Short exercise :: Going from the top of the data below, give again each line through the one containing "COL = S.collection", both ends kept.

Data ::
-=-=-=-=-

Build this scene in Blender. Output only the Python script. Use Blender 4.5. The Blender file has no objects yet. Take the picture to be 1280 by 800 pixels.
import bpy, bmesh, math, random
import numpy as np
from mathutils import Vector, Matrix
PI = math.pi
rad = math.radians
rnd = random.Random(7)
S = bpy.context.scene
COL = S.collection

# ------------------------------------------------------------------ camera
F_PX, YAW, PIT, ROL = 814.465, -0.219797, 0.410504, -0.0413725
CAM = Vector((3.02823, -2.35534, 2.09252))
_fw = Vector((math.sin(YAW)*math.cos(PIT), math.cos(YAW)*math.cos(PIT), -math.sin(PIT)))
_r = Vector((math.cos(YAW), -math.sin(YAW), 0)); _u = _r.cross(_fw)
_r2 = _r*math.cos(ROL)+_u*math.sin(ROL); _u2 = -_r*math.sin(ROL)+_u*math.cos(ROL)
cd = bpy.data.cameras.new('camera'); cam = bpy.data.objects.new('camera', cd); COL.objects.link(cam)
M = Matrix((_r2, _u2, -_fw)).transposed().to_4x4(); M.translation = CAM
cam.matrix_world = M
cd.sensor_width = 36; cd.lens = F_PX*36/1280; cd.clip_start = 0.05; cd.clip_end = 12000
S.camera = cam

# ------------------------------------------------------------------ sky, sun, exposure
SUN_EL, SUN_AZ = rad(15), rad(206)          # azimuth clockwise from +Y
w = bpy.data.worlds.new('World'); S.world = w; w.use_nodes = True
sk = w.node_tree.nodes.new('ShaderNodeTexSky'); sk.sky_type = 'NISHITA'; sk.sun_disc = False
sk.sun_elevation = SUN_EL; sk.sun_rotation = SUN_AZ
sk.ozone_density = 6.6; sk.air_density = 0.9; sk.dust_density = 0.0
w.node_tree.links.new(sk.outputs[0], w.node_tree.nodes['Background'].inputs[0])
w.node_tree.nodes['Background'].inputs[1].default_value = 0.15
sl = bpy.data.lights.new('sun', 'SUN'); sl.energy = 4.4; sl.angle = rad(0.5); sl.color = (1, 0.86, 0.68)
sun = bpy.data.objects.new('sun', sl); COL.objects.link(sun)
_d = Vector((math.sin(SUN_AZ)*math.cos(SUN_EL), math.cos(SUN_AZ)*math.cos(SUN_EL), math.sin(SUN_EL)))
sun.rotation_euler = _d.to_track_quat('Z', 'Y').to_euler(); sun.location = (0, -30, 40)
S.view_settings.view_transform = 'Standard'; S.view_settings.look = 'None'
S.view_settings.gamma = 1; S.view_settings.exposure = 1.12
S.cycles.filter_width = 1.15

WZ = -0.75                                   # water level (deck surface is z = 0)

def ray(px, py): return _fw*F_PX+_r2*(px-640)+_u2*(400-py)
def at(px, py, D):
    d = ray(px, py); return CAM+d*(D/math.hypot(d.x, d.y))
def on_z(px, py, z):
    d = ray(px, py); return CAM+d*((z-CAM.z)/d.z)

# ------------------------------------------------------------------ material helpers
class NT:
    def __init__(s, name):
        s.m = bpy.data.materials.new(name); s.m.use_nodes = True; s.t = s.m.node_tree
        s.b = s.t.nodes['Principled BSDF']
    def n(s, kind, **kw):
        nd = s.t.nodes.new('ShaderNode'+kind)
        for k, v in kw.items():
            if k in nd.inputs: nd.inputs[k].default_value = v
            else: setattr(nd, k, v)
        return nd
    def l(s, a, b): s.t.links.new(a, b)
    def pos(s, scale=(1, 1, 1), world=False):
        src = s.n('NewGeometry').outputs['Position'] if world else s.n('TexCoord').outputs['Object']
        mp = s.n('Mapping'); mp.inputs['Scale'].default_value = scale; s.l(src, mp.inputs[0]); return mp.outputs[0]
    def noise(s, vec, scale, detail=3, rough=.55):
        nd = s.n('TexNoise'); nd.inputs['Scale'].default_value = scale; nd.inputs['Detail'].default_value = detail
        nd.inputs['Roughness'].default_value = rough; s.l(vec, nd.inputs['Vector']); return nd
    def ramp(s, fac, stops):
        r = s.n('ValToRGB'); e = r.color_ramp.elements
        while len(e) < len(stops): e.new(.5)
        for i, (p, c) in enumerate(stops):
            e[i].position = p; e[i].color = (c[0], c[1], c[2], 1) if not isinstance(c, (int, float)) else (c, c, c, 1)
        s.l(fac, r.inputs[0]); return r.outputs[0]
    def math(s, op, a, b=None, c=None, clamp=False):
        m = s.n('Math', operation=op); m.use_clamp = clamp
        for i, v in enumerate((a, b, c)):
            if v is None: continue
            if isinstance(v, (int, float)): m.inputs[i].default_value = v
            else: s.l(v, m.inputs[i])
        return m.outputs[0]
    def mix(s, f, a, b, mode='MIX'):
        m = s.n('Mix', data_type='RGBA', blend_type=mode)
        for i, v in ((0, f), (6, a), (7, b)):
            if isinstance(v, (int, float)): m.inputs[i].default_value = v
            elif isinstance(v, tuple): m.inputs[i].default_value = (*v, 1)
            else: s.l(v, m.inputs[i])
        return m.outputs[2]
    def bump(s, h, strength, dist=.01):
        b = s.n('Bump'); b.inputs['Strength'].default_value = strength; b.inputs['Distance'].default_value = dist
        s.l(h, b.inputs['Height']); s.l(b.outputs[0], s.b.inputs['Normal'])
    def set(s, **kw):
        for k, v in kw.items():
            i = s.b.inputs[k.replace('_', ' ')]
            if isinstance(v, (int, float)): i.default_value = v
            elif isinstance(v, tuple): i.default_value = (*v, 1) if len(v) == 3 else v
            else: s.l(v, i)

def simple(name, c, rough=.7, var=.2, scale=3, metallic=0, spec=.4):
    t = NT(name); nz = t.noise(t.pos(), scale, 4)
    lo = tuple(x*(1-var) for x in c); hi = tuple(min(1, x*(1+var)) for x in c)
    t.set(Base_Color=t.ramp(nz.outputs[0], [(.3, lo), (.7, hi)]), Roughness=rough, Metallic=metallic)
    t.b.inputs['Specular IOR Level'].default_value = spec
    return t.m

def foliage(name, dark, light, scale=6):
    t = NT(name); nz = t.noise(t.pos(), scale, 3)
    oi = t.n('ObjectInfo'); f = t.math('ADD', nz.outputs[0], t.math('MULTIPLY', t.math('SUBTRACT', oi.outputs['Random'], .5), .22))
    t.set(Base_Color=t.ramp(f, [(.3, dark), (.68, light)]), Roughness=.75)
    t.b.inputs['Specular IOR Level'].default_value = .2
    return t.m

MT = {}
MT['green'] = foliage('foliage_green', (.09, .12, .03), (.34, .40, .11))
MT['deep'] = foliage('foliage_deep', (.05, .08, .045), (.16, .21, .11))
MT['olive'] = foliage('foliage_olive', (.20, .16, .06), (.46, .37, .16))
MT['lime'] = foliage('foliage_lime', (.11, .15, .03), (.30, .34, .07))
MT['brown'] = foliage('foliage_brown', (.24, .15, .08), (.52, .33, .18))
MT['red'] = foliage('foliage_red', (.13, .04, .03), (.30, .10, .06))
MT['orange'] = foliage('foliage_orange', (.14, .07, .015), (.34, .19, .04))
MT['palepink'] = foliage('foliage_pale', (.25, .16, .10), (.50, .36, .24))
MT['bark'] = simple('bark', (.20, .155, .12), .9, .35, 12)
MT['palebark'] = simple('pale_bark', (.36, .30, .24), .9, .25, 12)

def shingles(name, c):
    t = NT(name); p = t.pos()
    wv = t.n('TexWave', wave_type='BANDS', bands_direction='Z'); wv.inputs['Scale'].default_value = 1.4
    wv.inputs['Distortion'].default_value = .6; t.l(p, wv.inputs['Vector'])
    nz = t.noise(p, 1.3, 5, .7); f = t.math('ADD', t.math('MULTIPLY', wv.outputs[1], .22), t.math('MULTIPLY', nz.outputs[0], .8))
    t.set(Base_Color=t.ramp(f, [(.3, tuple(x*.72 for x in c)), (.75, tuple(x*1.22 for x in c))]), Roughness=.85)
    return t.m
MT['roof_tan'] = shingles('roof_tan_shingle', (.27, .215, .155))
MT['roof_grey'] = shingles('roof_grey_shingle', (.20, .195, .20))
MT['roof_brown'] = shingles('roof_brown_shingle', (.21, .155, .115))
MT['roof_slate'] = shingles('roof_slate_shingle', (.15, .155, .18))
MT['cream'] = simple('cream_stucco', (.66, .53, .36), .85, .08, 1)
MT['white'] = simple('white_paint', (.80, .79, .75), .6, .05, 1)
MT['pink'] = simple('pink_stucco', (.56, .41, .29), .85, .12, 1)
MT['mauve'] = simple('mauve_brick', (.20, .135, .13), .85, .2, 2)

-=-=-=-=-

Reply ::
Build this scene in Blender. Output only the Python script. Use Blender 4.5. The Blender file has no objects yet. Take the picture to be 1280 by 800 pixels.
import bpy, bmesh, math, random
import numpy as np
from mathutils import Vector, Matrix
PI = math.pi
rad = math.radians
rnd = random.Random(7)
S = bpy.context.scene
COL = S.collection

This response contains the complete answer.